Im Kleinen, oft im Unbemerkten, gibt es viele positive Entwicklungen. Es bleibt unendlich viel zu tun, doch viele Menschen haben endlich wieder Zugang zu Bildung, werfen langsam den erdrückenden Mantel jahrzehntelangen Krieges und fanatischer Terrorherrschaft durch die Taliban ab. Frauen sind wieder Teil der Gesellschaft und nicht länger systematisch von Grundrechten ausgeschlossen. Diese positiven Entwicklungen gilt es trotz oder gerade wegen der vielen Rückschläge zu stärken. Theater- und Frauenprojekte, auch im Süden, sollen fortgesetzt werden können; der weitere Aufbau und die Sicherung von Mädchenschulen, von Universitäten, Bibliotheken, von Hebammenprojekte, die Versorgung mit Wasser und Strom, der Bau von Straßen in heute zum Teil fast völlig abgeschnittenen Gegenden - all das muss weiter gehen. Es muss eine harte Bekämpfung des Drogenhandels geben und den Aufbau von verlässlichen staatlichen Strukturen ohne Korruption und Vetternwirtschaft. Es braucht eine gut ausgebildete Polizei (in einem Land mit hoher Analphabetenrate auch bei genügend Kräften und Mitteln nicht leicht). Es wird eine unabhängige Justiz benötigt, die rechtsstaatlich agiert.

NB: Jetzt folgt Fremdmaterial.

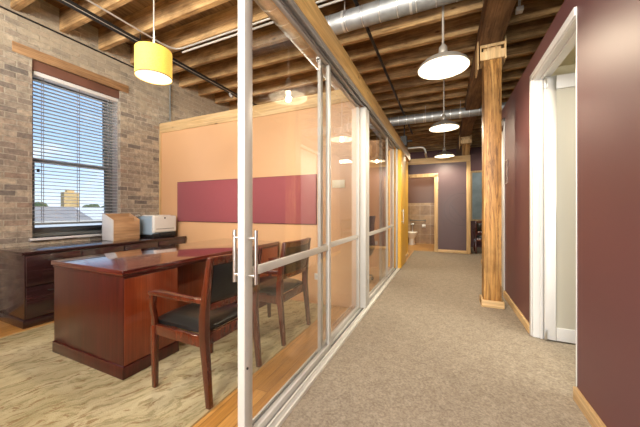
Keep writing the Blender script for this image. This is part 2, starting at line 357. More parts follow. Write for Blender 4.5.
# ------------------------------------------------------------------ mesh builder
class MB:
    def __init__(s): s.bm = bmesh.new()
    def box(s, x0, x1, y0, y1, z0, z1):
        v = [s.bm.verts.new(p) for p in ((x0,y0,z0),(x1,y0,z0),(x1,y1,z0),(x0,y1,z0),(x0,y0,z1),(x1,y0,z1),(x1,y1,z1),(x0,y1,z1))]
        for f in ((3,2,1,0),(4,5,6,7),(0,1,5,4),(1,2,6,5),(2,3,7,6),(3,0,4,7)): s.bm.faces.new([v[i] for i in f])
        return s
    def loft(s, rings, cap=True):
        R = [[s.bm.verts.new(p) for p in r] for r in rings]
        n = len(R[0])
        for a, b in zip(R, R[1:]):
            for i in range(n): s.bm.faces.new((a[i], a[(i+1) % n], b[(i+1) % n], b[i]))
        if cap:
            s.bm.faces.new(list(reversed(R[0]))); s.bm.faces.new(R[-1])
        return s
    def bar(s, pts, w, h, up=(0, 0, 1)):
        """rectangular section swept along pts; w,h may be lists"""
        P = [Vector(p) for p in pts]; rings = []
        for i, p in enumerate(P):
            t = (P[min(i+1, len(P)-1)] - P[max(i-1, 0)]).normalized()
            u = Vector(up); sd = t.cross(u).normalized(); u2 = sd.cross(t).normalized()
            ww = (w[i] if isinstance(w, (list, tuple)) else w) / 2; hh = (h[i] if isinstance(h, (list, tuple)) else h) / 2
            rings.append([p + sd*ww + u2*hh, p - sd*ww + u2*hh, p - sd*ww - u2*hh, p + sd*ww - u2*hh])
        return s.loft(rings)
    def tube(s, pts, r, seg=12):
        P = [Vector(p) for p in pts]; rings = []
        ref = None
        for i, p in enumerate(P):
            t = (P[min(i+1, len(P)-1)] - P[max(i-1, 0)]).normalized()
            if ref is None: ref = Vector((0, 0, 1)) if abs(t.z) < 0.9 else Vector((1, 0, 0))
            a = t.cross(ref).normalized(); c = a.cross(t).normalized()
            rr = r[i] if isinstance(r, (list, tuple)) else r
            rings.append([p + (a*math.cos(2*PI*k/seg) + c*math.sin(2*PI*k/seg))*rr for k in range(seg)])
        return s.loft(rings)
    def lathe(s, prof, cx=0, cy=0, cz=0, seg=40, close=False):
        rings = [[s.bm.verts.new((cx + max(r, 1e-5)*math.cos(2*PI*k/seg), cy + max(r, 1e-5)*math.sin(2*PI*k/seg), cz + z)) for k in range(seg)] for r, z in prof]
        pairs = list(zip(rings, rings[1:]))
        if close: pairs.append((rings[-1], rings[0]))
        for a, b in pairs:
            for k in range(seg): s.bm.faces.new((a[k], a[(k+1) % seg], b[(k+1) % seg], b[k]))
        return s
    def prism(s, poly, axis, a0, a1):
        f = {'x': lambda p, a: (a, p[0], p[1]), 'y': lambda p, a: (p[0], a, p[1]), 'z': lambda p, a: (p[0], p[1], a)}[axis]
        return s.loft([[f(p, a0) for p in poly], [f(p, a1) for p in poly]])
    def ico(s, c, r, sub=2, jit=0.0):
        g = bmesh.ops.create_icosphere(s.bm, subdivisions=sub, radius=1.0)
        for v in g['verts']:
            k = 1 + random.uniform(-jit, jit)
            v.co = Vector((c[0] + v.co.x*r[0]*k, c[1] + v.co.y*r[1]*k, c[2] + v.co.z*r[2]*k))
        return s
    def build(s, name, mat, parent=None, bevel=0.0, seg=2, smooth=True, label=None, cat=None, group=None, kind=None):
        bm = s.bm
        bmesh.ops.remove_doubles(bm, verts=bm.verts, dist=1e-6)
        bmesh.ops.recalc_face_normals(bm, faces=bm.faces)
        if bevel:
            es = [e for e in bm.edges if len(e.link_faces) == 2 and e.calc_face_angle(0) > 0.5]
            bmesh.ops.bevel(bm, geom=es, offset=bevel, offset_type='OFFSET', segments=seg, profile=0.5, affect='EDGES', clamp_overlap=True)
        if smooth:
            for f in bm.faces: f.smooth = True
            for e in bm.edges:
                e.smooth = not (len(e.link_faces) == 2 and e.calc_face_angle(0) > 0.6)
        off = Vector((0, 0, 0)); p = parent
        while p is not None: off += p.location; p = p.parent
        loc = Vector((0, 0, 0))
        if parent is None:
            xs = [v.co for v in bm.verts]
            lo = Vector([min(c[i] for c in xs) for i in range(3)]); hi = Vector([max(c[i] for c in xs) for i in range(3)])
            loc = Vector(((lo.x+hi.x)/2, (lo.y+hi.y)/2, lo.z))
        bm.transform(Matrix.Translation(-off - loc))
        me = bpy.data.meshes.new(name); bm.to_mesh(me); bm.free()
        me.materials.append(mat)
        o = bpy.data.objects.new(name, me); COL.objects.link(o)
        o.parent = parent; o.location = loc
        tag(o, label, cat, group, kind)
        return o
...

Ein solcher Aufbau ist in Afghanistan in der gegenwärtigen Situation mit zivilen Anstrengungen aber allein nicht zu erreichen. Die Taliban haben sich mit pakistanischer Unterstützung reorganisiert und sorgen für Destabilisierung besonders im Süden und Osten des Landes. Im ganzen Land ist militärischer Schutz und Absicherung des zivilen Aufbaus unverzichtbar. Besonders im Süden und Osten muss Stabilität auch mit militärischen Mittel herbeigeführt werden, um zivilen Helfern ihren Einsatz überhaupt erst zu ermöglichen. Die Tornados, deren Einsatz Sie ansprechen, können durch ihre Aufklärungsfähigkeit einen spezifischen Beitrag für Schutz und Sicherheit leisten.

Allerdings ist es in Afghanistan zu einem Ungleichgewicht im Einsatz ziviler und militärischer Mittel gekommen ist. Auch durch das teilweise kontraproduktive Vorgehen der US-geführten Operation Enduring Freedom (OEF) droht die Situation zu eskalieren. Das muss sich dringend ändern. Ein Strategiewechsel ist notwendig, hin zu einer zivilen Offensive - mit mehr finanziellen Mitteln für den zivilen Aufbau, mit besser strukturierter und koordinierter Hilfe vor Ort, mit mehr Unterstützung der Polizeiausbildung.

Genauso wenig wie mit zivilen Mittel allein, kann allein mit militärischen Mitteln der Frieden gewonnen werden. Jetzt aber die Soldaten abzuziehen würde bedeuten, dass die Taliban wieder die Macht übernehmen und alle mühsam errungenen Erfolge der letzten Jahre zunichte gemacht würden.